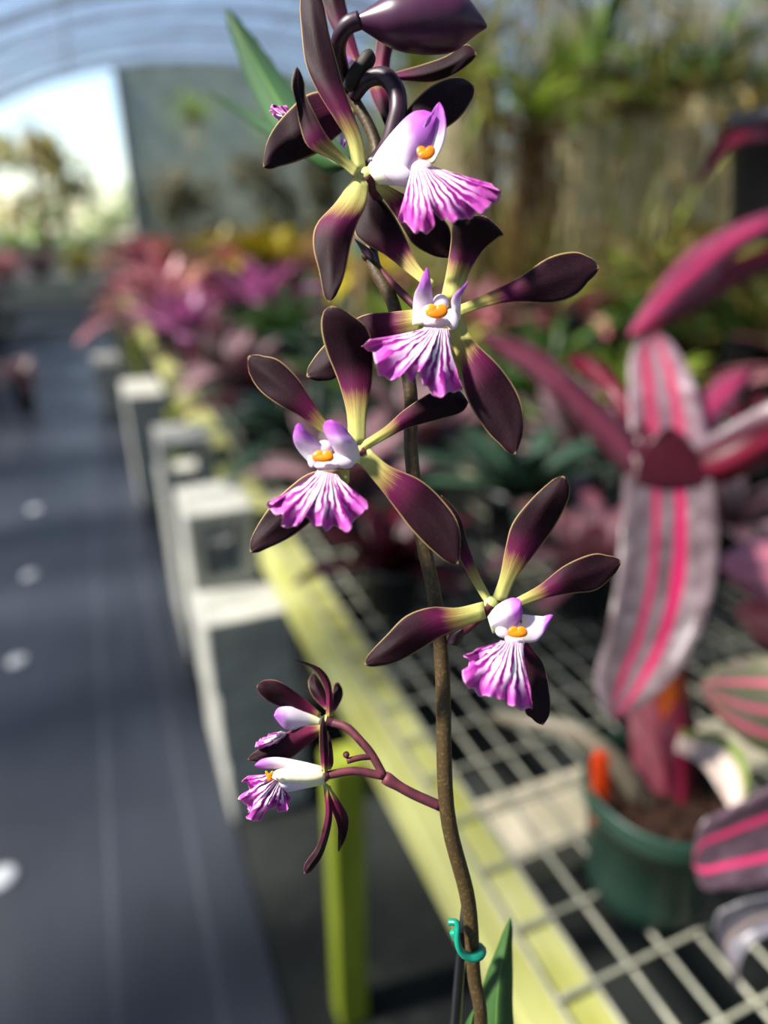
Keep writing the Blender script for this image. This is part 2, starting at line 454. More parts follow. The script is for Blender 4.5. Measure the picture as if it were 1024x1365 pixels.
tag(b.obj('ceiling', CLOTH), kind='structure')
for j in range(16):
    b = MB(); y = -2.9+j*1.19
    tube(b, [Vector((arch(PI*i/30)[0], y, arch(PI*i/30)[1])) for i in range(31)], .022, 8)
    tag(b.obj('ceiling_beam', PIPE), kind='structure')
for j, an in enumerate((.36*PI, .52*PI, .68*PI)):
    b = MB(); x, z = arch(an); tube(b, [(x, -3, z-.02), (x, 15, z-.02)], .016, 8); tag(b.obj('ceiling_beam', PIPE), kind='structure')
# far end wall: dark slatted shade wall to the right of a tall opening
_m = mat_plain('end_wall_cloth', '#9aa398', .9, '#7d877a', 3, .1).trans(.5)
_t = _m.node('BsdfTransparent'); _x = _m.node('MixShader'); _x.inputs[0].default_value = .22
_m.ln(_m.out.inputs[0].links[0].from_socket, _x.inputs[1]); _m.ln(_t.outputs[0], _x.inputs[2]); _m.ln(_x.outputs[0], _m.out.inputs[0]); ENDW = _m.m
b = MB(); v, f = [], []
xs = [1.0+(8.7-1.0)*i/30 for i in range(31)]
for x in xs:
    zt = RB*math.sqrt(max(0, 1-((x-RCX)/RA)**2)); v += [(x, 15, 0), (x, 15, zt), (x, 15.06, 0), (x, 15.06, zt)]
for i in range(30):
    a = i*4; f += [(a, a+4, a+5, a+1), (a+2, a+3, a+7, a+6), (a+1, a+5, a+7, a+3)]
b.add(v, f); tag(b.obj('wall_back', ENDW, smooth=False), kind='structure')
b = MB(); v, f = [], []
for i in range(41):
    x = RCX-RA+2*RA*i/40; v += [(x, -3.0, 0), (x, -3.0, arch(math.acos(max(-1, min(1, (RCX-x)/RA))))[1])]
for i in range(40): f.append((2*i, 2*i+2, 2*i+3, 2*i+1))
b.add(v, f); tag(b.obj('wall_front_added', ENDW, smooth=False), kind='structure')  # unseen wall added behind the camera to keep sky light off front faces
b = MB(); box(b, -3.3, 1.0, 14.97, 15.07, 0, .75); tag(b.obj('wall_back_low', ENDW, smooth=False), kind='structure')
for x in (-1.55, 1.0):
    b = MB(); zt = RB*math.sqrt(max(0, 1-((x-RCX)/RA)**2)); box(b, x-.05, x+.05, 14.9, 15.1, 0, zt); tag(b.obj('door_frame_post', PIPE, smooth=False), kind='structure')

# white drip marks on the aisle mat: round plastic pin heads
for i, (x, y, lab) in enumerate([(-.379, 1.291, 'white round ground pin in the mat at the frame edge, nearest of the row'), (-.409, 2.167, 'white round ground pin in the aisle mat, second from the camera'),
                            (-.405, 2.798, 'white round ground pin in the aisle mat, third from the camera'), (-.425, 3.542, 'white round ground pin in the aisle mat, farthest of the row')]):
    b = MB(); lathe(b, [(0, .011), (.02, .011), (.03, .008), (.033, .0), (0, -.02)], (0, 0, 0), 20)
    o = b.obj('ground_pin', WHITEPL); o.location = (x, y, .009); tag(o, lab, 'ground pin', 'white pins along the aisle mat')

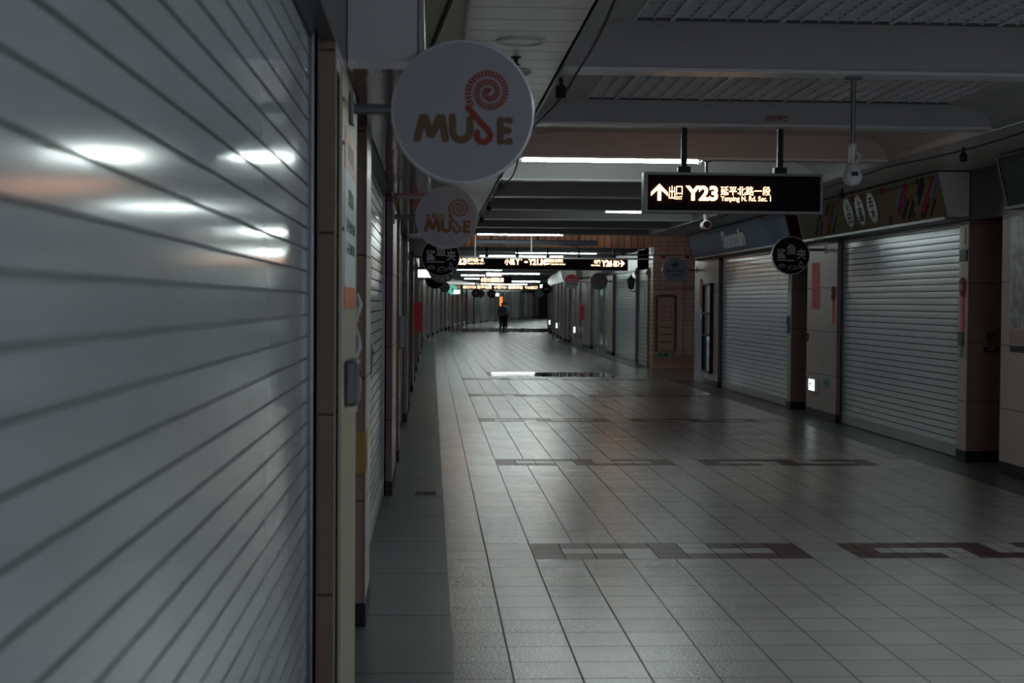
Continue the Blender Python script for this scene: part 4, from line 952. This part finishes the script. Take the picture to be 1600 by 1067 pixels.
· · · ·
Retype the data above exactly; pictures are not part of the copy.

§ **Correct answer**:
Keep writing the Blender script for this image. This is part 2, starting at line 454. More parts follow. The script is for Blender 4.5. Measure the picture as if it were 1024x1365 pixels.
tag(b.obj('ceiling', CLOTH), kind='structure')
for j in range(16):
    b = MB(); y = -2.9+j*1.19
    tube(b, [Vector((arch(PI*i/30)[0], y, arch(PI*i/30)[1])) for i in range(31)], .022, 8)
    tag(b.obj('ceiling_beam', PIPE), kind='structure')
for j, an in enumerate((.36*PI, .52*PI, .68*PI)):
    b = MB(); x, z = arch(an); tube(b, [(x, -3, z-.02), (x, 15, z-.02)], .016, 8); tag(b.obj('ceiling_beam', PIPE), kind='structure')
# far end wall: dark slatted shade wall to the right of a tall opening
_m = mat_plain('end_wall_cloth', '#9aa398', .9, '#7d877a', 3, .1).trans(.5)
_t = _m.node('BsdfTransparent'); _x = _m.node('MixShader'); _x.inputs[0].default_value = .22
_m.ln(_m.out.inputs[0].links[0].from_socket, _x.inputs[1]); _m.ln(_t.outputs[0], _x.inputs[2]); _m.ln(_x.outputs[0], _m.out.inputs[0]); ENDW = _m.m
b = MB(); v, f = [], []
xs = [1.0+(8.7-1.0)*i/30 for i in range(31)]
for x in xs:
    zt = RB*math.sqrt(max(0, 1-((x-RCX)/RA)**2)); v += [(x, 15, 0), (x, 15, zt), (x, 15.06, 0), (x, 15.06, zt)]
for i in range(30):
    a = i*4; f += [(a, a+4, a+5, a+1), (a+2, a+3, a+7, a+6), (a+1, a+5, a+7, a+3)]
b.add(v, f); tag(b.obj('wall_back', ENDW, smooth=False), kind='structure')
b = MB(); v, f = [], []
for i in range(41):
    x = RCX-RA+2*RA*i/40; v += [(x, -3.0, 0), (x, -3.0, arch(math.acos(max(-1, min(1, (RCX-x)/RA))))[1])]
for i in range(40): f.append((2*i, 2*i+2, 2*i+3, 2*i+1))
b.add(v, f); tag(b.obj('wall_front_added', ENDW, smooth=False), kind='structure')  # unseen wall added behind the camera to keep sky light off front faces
b = MB(); box(b, -3.3, 1.0, 14.97, 15.07, 0, .75); tag(b.obj('wall_back_low', ENDW, smooth=False), kind='structure')
for x in (-1.55, 1.0):
    b = MB(); zt = RB*math.sqrt(max(0, 1-((x-RCX)/RA)**2)); box(b, x-.05, x+.05, 14.9, 15.1, 0, zt); tag(b.obj('door_frame_post', PIPE, smooth=False), kind='structure')

# white drip marks on the aisle mat: round plastic pin heads
for i, (x, y, lab) in enumerate([(-.379, 1.291, 'white round ground pin in the mat at the frame edge, nearest of the row'), (-.409, 2.167, 'white round ground pin in the aisle mat, second from the camera'),
                            (-.405, 2.798, 'white round ground pin in the aisle mat, third from the camera'), (-.425, 3.542, 'white round ground pin in the aisle mat, farthest of the row')]):
    b = MB(); lathe(b, [(0, .011), (.02, .011), (.03, .008), (.033, .0), (0, -.02)], (0, 0, 0), 20)
    o = b.obj('ground_pin', WHITEPL); o.location = (x, y, .009); tag(o, lab, 'ground pin', 'white pins along the aisle mat')

Continue the Blender Python script for this scene: part 4, from line 952. This part finishes the script. Take the picture to be 1600 by 1067 pixels.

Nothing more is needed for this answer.